Par la résolution 1643, adoptée à l’unanimité le 15 décembre dernier, le Conseil de Sécurité de l’Onu appelle tous les Etats à interdire sur leur territoire l’introduction des diamants bruts en provenance de la Côte d’Ivoire. La résolution onusienne, reconduisant l’embargo sur les armes en direction du pays, affirme que les Forces Nouvelles se servent du commerce des diamants extraits au nord pour alimenter leur effort de guerre.
Par Vitraule Mboungou
Après la Sierra Léone il y a quelques années, la Côte d’Ivoire est accusée aujourd’hui, d’extraire et d’exporter les diamants dits « du sang ». S’appuyant sur le communiqué final de la réunion plénière du processus de Kimberley, interdisant la vente des diamants en provenance d’une zone de conflit, le Conseil de sécurité des Nations Unies appellent « tous les Etats à prendre des mesures contre l’importation de diamants bruts en provenance de Côte d’Ivoire ». Réunis à Moscou du 15 au 17 novembre dernier, les 69 pays signataires du processus ont estimé avoir suffisamment de preuves pour accuser la Côte d’ivoire d’extraire illégalement des diamants dans la zone contrôlée par les Forces Nouvelles, et de les mettre sur le marché international.
Un rapport, établi en septembre 2005 par l’ONG anglo-saxonne Global Witness, va plus loin encore, en affirmant que ce trafic constitue « le nerf de la guerre » de l’ancienne rébellion ivoirienne. Selon cette organisation, les Forces Nouvelles extraient jusqu’à 300 000 carats chaque année. Le ministre ivoirien des Mines et de l’Energie estime à environ 25 millions de dollars, soit plus de 40 milliards de F CFA, le revenu annuel de ce trafic qui permet aux ex-rebelles de financer leur effort de guerre. Trois villages ivoiriens sont particulièrement concernés par la production illicite de ces pierres précieuses, Séguéla, Bobi et Diarabala, mais également la région de Tortiya.

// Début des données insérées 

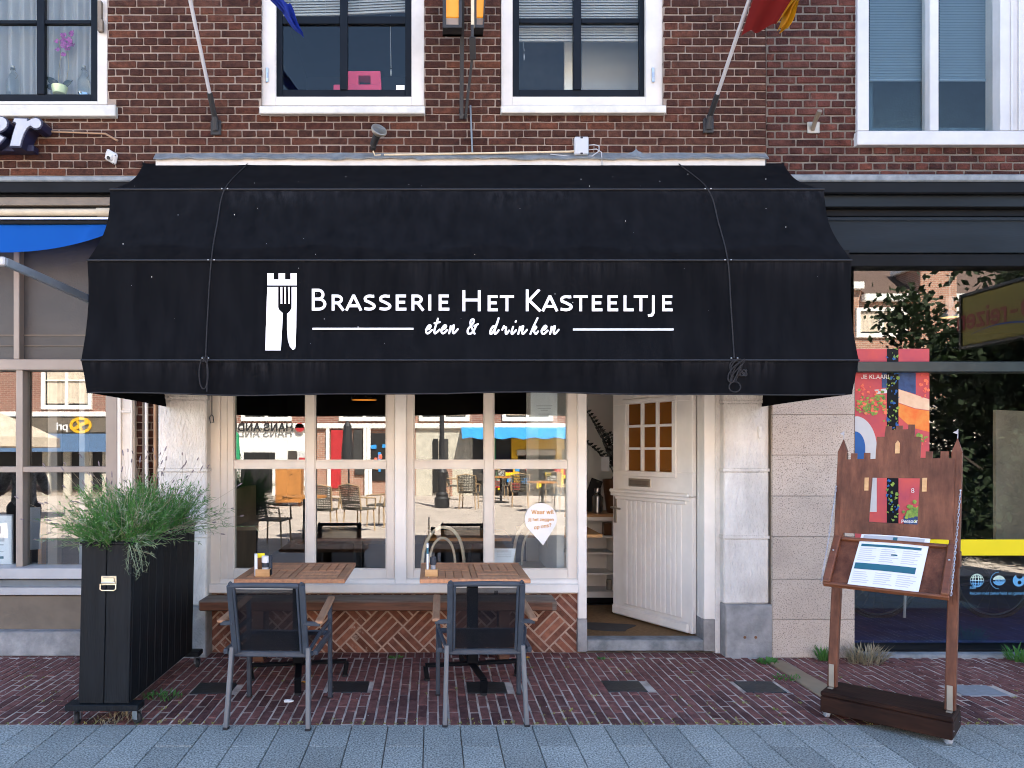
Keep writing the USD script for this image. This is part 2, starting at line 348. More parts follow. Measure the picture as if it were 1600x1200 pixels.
M('poster_pink', (.40, .055, .085), .7, sc=5, col2=(.60, .085, .065), bump=0)
M('poster_orange', (0.7225, 0.1105, 0.01275), .7, sc=9, col2=(0.7225, 0.2975, 0.051), bump=0)
M('poster_flower', (.65, .05, .06), .7, sc=30, col2=(.85, .25, .10), bump=0)
M('poster_leaf', (.05, .14, .03), .7, sc=30, col2=(.30, .42, .06), bump=0)
M('poster_navy', (.01, .03, .10), .6, sc=20, col2=(.03, .08, .22), bump=0)
M('poster_blue', (.005, .09, .30), .6, bump=0)
M('poster_stone', (.55, .55, .54), .7, sc=4, var=.1, bump=0)
M('poster_sand', (.66, .42, .26), .7, sc=12, col2=(.78, .55, .36), bump=0)
M('carpet', (0.009, 0.02625, 0.105), .9, var=.3)
M('logo_blue', (.10, .32, .55), .6, var=.1, bump=0)
M('logo_green', (.45, .60, .50), .6, var=.2, bump=0)

def glass(name, f0=.09, tint=(.92, .95, .95)):
    LOOK[name] = usdkit.material(stage, f'/World/Looks/{name}', {
        'lw': ('layer_weight', {'blend': .5}), 'pw': ('math', {'math_type': 'power', 'value2': 5.0}), 'ma': ('math', {'math_type': 'multiply_add', 'value2': 1 - f0, 'value3': f0}),
        't': ('transparent_bsdf', {'color': tint}), 'gl': ('glossy_bsdf', {'color': (1, 1, 1), 'roughness': 0.0}), 'm': ('mix_closure', {})},
        [('lw.facing', 'pw.value1'), ('pw.value', 'ma.value1'), ('ma.value', 'm.fac'), ('t.BSDF', 'm.closure1'), ('gl.BSDF', 'm.closure2')], surface='m.closure')
glass('shop_glass', .075); glass('sash_glass', .022)
def emit(name, col, k, base=(.1, .1, .1)):
    LOOK[name] = usdkit.material(stage, f'/World/Looks/{name}', {'p': ('principled_bsdf', {'base_color': base, 'emission_color': col, 'emission_strength': k})}, [], surface='p.BSDF')
emit('amber_lit', (1.0, .34, .004), 0.075, (.35, .16, .02)); emit('warm_lit', (1.0, .30, .03), .10, (.3, .2, .1)); emit('lamp_lit', (1.0, .62, .25), .18)
def clear_glass(name, col):
    LOOK[name] = usdkit.material(stage, f'/World/Looks/{name}', {'p': ('principled_bsdf', {'base_color': col, 'roughness': .02, 'transmission_weight': 1.0, 'ior': 1.45})}, [], surface='p.BSDF')
clear_glass('bottle_glass', (.9, .95, .95))
def pane_mix(name, col, fac):                  # amber rippled door glass
    LOOK[name] = usdkit.material(stage, f'/World/Looks/{name}', {
        't': ('transparent_bsdf', {'color': col}), 'p': ('principled_bsdf', {'base_color': [c * .45 for c in col], 'roughness': .15}), 'm': ('mix_closure', {'fac': fac})},
        [('t.BSDF', 'm.closure1'), ('p.BSDF', 'm.closure2')], surface='m.closure')
LOOK['sling'] = usdkit.material(stage, '/World/Looks/sling', {
    'p': ('principled_bsdf', {'base_color': (.005, .006, .008), 'roughness': .75, 'specular_ior_level': .2}), 't': ('transparent_bsdf', {'color': (.8, .8, .8)}), 'm': ('mix_closure', {'fac': .58})},
    [('p.BSDF', 'm.closure1'), ('t.BSDF', 'm.closure2')], surface='m.closure')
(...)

Le Mali montré du doigt pour complicité
Les diamants produits ainsi illégalement passent en contrebande à travers le Mali et la Guinée avant d’atteindre le marché international. Le Mali, contrairement à la Guinée et la Côte d’Ivoire, n’est pas signataire du processus de Kimberley, d’où la non vigilance face à la provenance des diamants achetés. Ce pays serait donc devenu, selon Global Witness, « une plaque tournante où sont vendus et achetés des diamants d’Afrique centrale et occidentale », en particulier de Sierra Léone et de Côte d’Ivoire. L’organisation britannique préconise d’envoyer dans ce pays un expert avant son adhésion annoncée au processus de Kimberley, afin de vérifier qu’il possède bien un système solide de contrôles internes. « En absence d’un système de contrôle national étroit, le Mali a le potentiel nécessaire pour blanchir les diamants de la guerre et alimenter l’instabilité en Afrique de l’Ouest », peut-on lire dans son rapport. Ce système de contrôle, tel qu’il existe actuellement, est caractérisé par un « certificat d’origine » délivré par les pays producteurs qui contrôlent la production et le transport des diamants bruts de la mine au point d’exportation.

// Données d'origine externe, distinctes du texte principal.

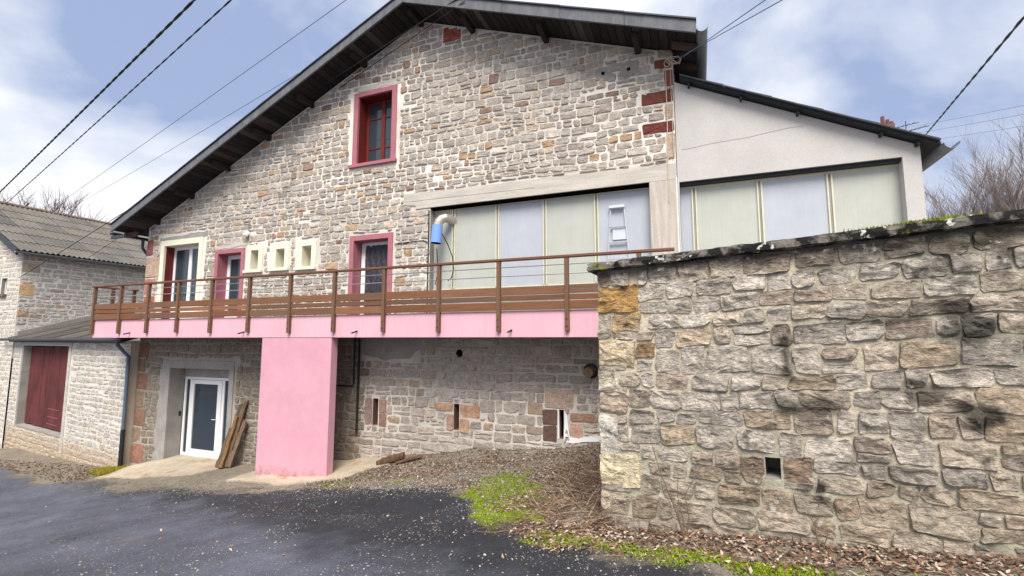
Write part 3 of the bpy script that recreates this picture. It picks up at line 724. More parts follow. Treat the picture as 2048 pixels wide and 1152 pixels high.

Global Witness, la direction du processus de Kimberley et le Conseil de sécurité des Nations Unies appellent les Etats et les industriels du diamant à boycotter le diamant ivoirien accusé unanimement d’être des « diamants du sang ». Ils demandent aux pays voisins de vérifier l’origine des pierres qui se négocient sur leur territoire, d’identifier les filières concernées afin d’endiguer ce phénomène. Mais des précédentes enquêtes ont démontrés que ce trafic est également bénéfique à la grande criminalité internationale, trafiquants d’armes et même aux terroristes. Ainsi les agents d’Al-Qaïda auraient participé aux différents trafics de diamants en Afrique de l’ouest.
Exclure la Côte d’Ivoire du processus de Kimberley?
Déjà en 2003, grâce à la campagne de mobilisation de Global Witness, un système de certification avait été mis en place. Dans un souci de transparence, il était assorti d’un suivi des diamants depuis les mines jusqu’aux ateliers de polissage. Mais il semblerait que l’effort consentis pour ce combat ait été vain. Des pays signataires du processus de Kimberley, comme le Congo-Brazzaville, il y a un an, et la Côte d’Ivoire aujourd’hui, continuent le trafic illicite de ces pierres précieuses. La Côte d’Ivoire sera-t-elle exclue de ce processus comme l’a été le Congo en juillet 2004 ? Il semblerait que ce soit la seule riposte dont dispose la direction du processus pour punir les Etats transgressant le règlement établi en 2000 au moment de sa création. Pour sa part, Global Witness juge nécessaire de passer très vite de la menace à la sanction contre tous ceux qui continuent à tirer profit des « diamants du sang », industriels comme Etats.